Désertée par la police et les militaires, la ville de Zouara, dans l'ouest de la Libye, est «aux mains du peuple». Partisans et opposants de Kadhafi s'affrontent de nuit, des habitants protègent leur cité, des étrangers continuent de fuir, selon leurs témoignages.

«Le peuple a brûlé le poste de police, les policiers se sont enfuis, les militaires ont fait pareil», lance Meher Ali, pêcheur égyptien de 40 ans. «C'est le peuple qui tient la ville», confirme son compatriote Mahmoud Attia, ouvrier de 18 ans.

Cela fait plusieurs jours que Zouara, située à 120 km à l'ouest de Tripoli, est livrée à elle-même, racontent ces témoins arrivés jeudi parmi des centaines d'autres à Ras Jdir, en Tunisie, à la frontière avec la Libye. Selon M. Ali, les hommes de main du leader libyen, membres des comités révolutionnaires (piliers du régime) compris, sont partis vendredi. Selon d'autres témoins, il y a une semaine.

Dans leur fuite, ils ont abandonné leur attirail sans tirer sur la population, affirment-ils. «Les policiers se sont enfuis en abandonnant leurs armes», dit Meher Ali. «Ils les ont laissées sans tirer sur les manifestants. Maintenant, elles sont aux mains du peuple», confirme Salem Daoud, pêcheur égyptien de 27 ans.

La ville semble depuis aux mains des insurgés. «La plupart des gens sont des opposants, je les ai vus», affirme Rayan, ouvrier égyptien de 23 ans. «Les habitants veulent que Kadhafi dégage mais ils ont encore peur», ajoute Baker Hamouda, son collègue de 23 ans, également originaire d'Egypte.

Mais une fois le soleil couché, dans les rues, les combats continuent entre opposants et partisans du leader libyen Mouammar Kadhafi, en proie à une contestation sans précédent en 42 ans de pouvoir et qui semble avoir déjà perdu le contrôle de l'est du pays.

La nuit dernière, ça a tiré encore entre 19H00 et environ 23H00, selon ces témoins. «Il y a eu beaucoup d'affrontements entre petits groupes.
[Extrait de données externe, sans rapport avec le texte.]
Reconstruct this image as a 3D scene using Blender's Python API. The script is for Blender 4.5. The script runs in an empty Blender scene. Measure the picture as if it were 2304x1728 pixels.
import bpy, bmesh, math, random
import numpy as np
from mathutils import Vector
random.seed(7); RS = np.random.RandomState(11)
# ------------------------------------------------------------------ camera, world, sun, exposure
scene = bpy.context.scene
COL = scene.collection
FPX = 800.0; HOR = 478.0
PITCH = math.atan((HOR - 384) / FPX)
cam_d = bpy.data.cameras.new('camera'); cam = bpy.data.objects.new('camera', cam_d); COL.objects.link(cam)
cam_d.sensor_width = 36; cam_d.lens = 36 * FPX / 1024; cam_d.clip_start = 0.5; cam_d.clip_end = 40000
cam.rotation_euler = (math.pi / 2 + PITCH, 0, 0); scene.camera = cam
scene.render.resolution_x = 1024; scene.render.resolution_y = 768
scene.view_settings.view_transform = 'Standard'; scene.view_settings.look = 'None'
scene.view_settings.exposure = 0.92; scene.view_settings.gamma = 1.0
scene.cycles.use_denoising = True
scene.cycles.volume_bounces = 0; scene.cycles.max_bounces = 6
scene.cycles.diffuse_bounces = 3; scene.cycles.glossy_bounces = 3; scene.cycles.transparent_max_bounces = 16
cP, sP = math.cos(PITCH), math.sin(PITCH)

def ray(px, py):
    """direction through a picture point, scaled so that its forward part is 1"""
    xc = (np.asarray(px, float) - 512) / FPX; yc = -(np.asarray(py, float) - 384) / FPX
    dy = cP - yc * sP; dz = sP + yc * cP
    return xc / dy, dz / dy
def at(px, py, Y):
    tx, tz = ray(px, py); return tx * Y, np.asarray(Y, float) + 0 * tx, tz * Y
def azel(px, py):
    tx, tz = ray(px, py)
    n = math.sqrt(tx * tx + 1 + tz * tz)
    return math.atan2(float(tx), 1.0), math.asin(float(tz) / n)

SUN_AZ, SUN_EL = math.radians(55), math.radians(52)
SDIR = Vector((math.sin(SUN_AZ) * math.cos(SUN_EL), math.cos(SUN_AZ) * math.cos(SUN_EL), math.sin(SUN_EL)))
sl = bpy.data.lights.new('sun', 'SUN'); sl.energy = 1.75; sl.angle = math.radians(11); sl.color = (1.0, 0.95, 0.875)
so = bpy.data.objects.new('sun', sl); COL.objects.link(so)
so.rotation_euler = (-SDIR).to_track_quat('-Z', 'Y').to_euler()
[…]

Beaucoup de tirs», se souvient Mahmoud Ahmed, ouvrier égyptien de 23 ans, sans pouvoir dire qui a tiré.

Comme dans d'autres villes en proie au chaos, femmes et enfants restent terrés à la maison. Les magasins sont fermés. Des banques incendiées. Les hommes s'organisent pour défendre leur cité. «Les habitants protègent leurs biens avec des armes», raconte Salem Daoud.

Ailleurs dans l'ouest libyen, la situation reste peu claire.

En direction de la capitale, à Gherienne (environ 90 km de Tripoli), trois Égyptiens affirment que policiers et militaires ont disparu. «Le peuple tient Gherienne, les insurgés sont les plus nombreux. Les Libyens attaquent les miliciens africains. Il y a beaucoup d'affrontements la nuit», dit Mohamed, ouvrier de 28 ans.

Mais trois Tunisiens arrivés plus tard assurent que les hommes du régime sont toujours là. A commencer par «les membres des comités révolutionnaires», selon Bassem Yahyaoui, ouvrier de 22 ans.

Plus près de la frontière, Zelten (à 35 km de Ras Jdir) est «aux mains du peuple», affirme Mohamed, ouvrier égyptien de 21 ans. Mais c'est le seul témoin de cette ville rencontré à la frontière.

Sur la route, des hommes arrivés de Zouara racontent en mimant comment ils ont été arrêtés à deux reprises par des tirs.

A Boukameche (à 20 km de la Tunisie) «des hommes en uniforme ont visé notre convoi, nous ont fait sortir de la voiture mains sur la tête», relate Baker Hamouda, pêcheur égyptien de 23 ans. Un peu plus loin, tout près de la frontière, un autre check-point. «Des inconnus nous ont dépouillé de notre argent et des cartes mémoires de nos téléphones portables», pour que les images de Libye ne sortent pas, relate Ali, pêcheur égyptien de 40 ans.